TFS 2010 Team Lab Quick Start

Wendell Phillips has been working on the TFS 2010 beta for some time now. Today he brings us this post about Team Lab.

-Trevor

 

 

The setup steps necessary for Team Lab may appear to be quite complex, but they really aren’t. There are a few pieces to get installed and going, but it really isn’t that bad.

Let’s talk about what you need and why you need it and you will soon be a Team Lab expert.

1. Windows Server 2008 (or R2) with Hyper-V (a “Host”) and one or more Virtual Machines running inside it. Of course the whole point of TFS 2010 Team Lab is to facilitate testing. Team Lab can manage physical devices as well as Virtual Devices, but the real “coolness” of Team Lab is how it can manage virtual machines used in testing. Team Lab can manage a grouping of virtual machines as an “Environment”, set them up for you, test on them, return results and reset the “environment “ for another round of testing.

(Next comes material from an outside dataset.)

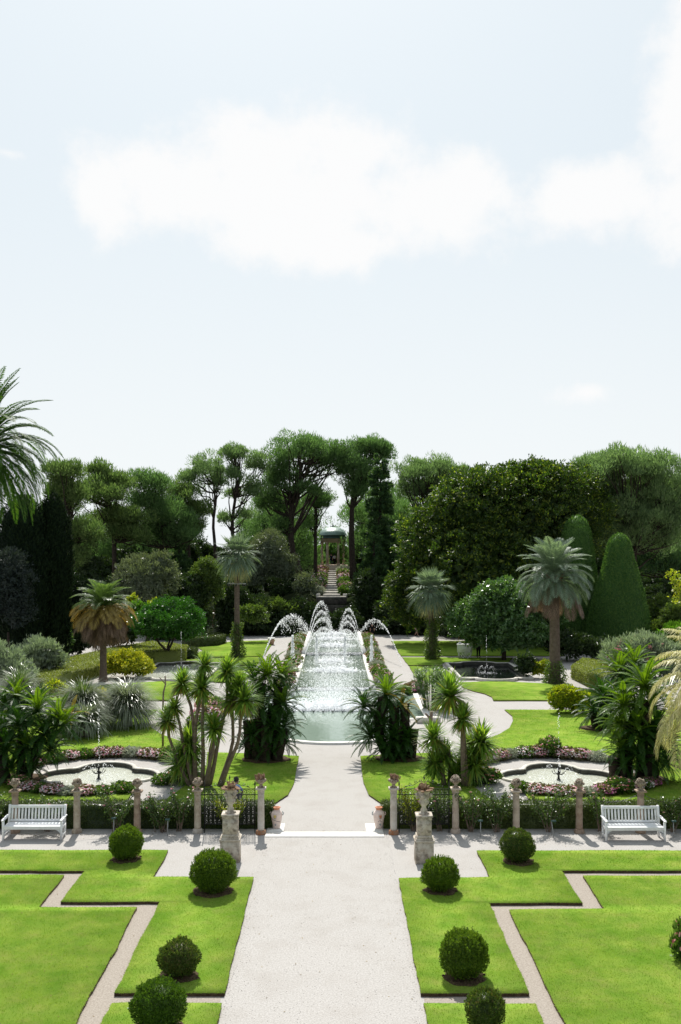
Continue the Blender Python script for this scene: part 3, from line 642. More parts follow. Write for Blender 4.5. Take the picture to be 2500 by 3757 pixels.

2. System Center Virtual Machine Manager R2 (SCVMM), a tool to manage the virtual machines and environments hosted on your Hyper-V server. This tool is consists of two parts, the server and the administration console for the server. The server portion uses a SQL database instance to store configuration information; either an existing one or it will set up SQL Express as it is installed.

3. Team Foundation Server 2010 with Visual Studio Lab Manager provides the place to collect, store and manipulate your Test and Build data. You also need to install the SCVMM administration console on the TFS Application Tier so that TFS can talk to the SCVMM server.

4. Microsoft Test Manager is the client software that brings it all together. It creates and controls the test configurations you need for your application(s).

5. Build, Test and Lab agents are needed on the virtual machines. Agents are the communication enablers that allow the VM to generate builds and tests and report results back to TFS and Microsoft Test Manager.

There are details to consider for reach of the steps above that are covered in the MSDN documentation, but the few steps above will get you going.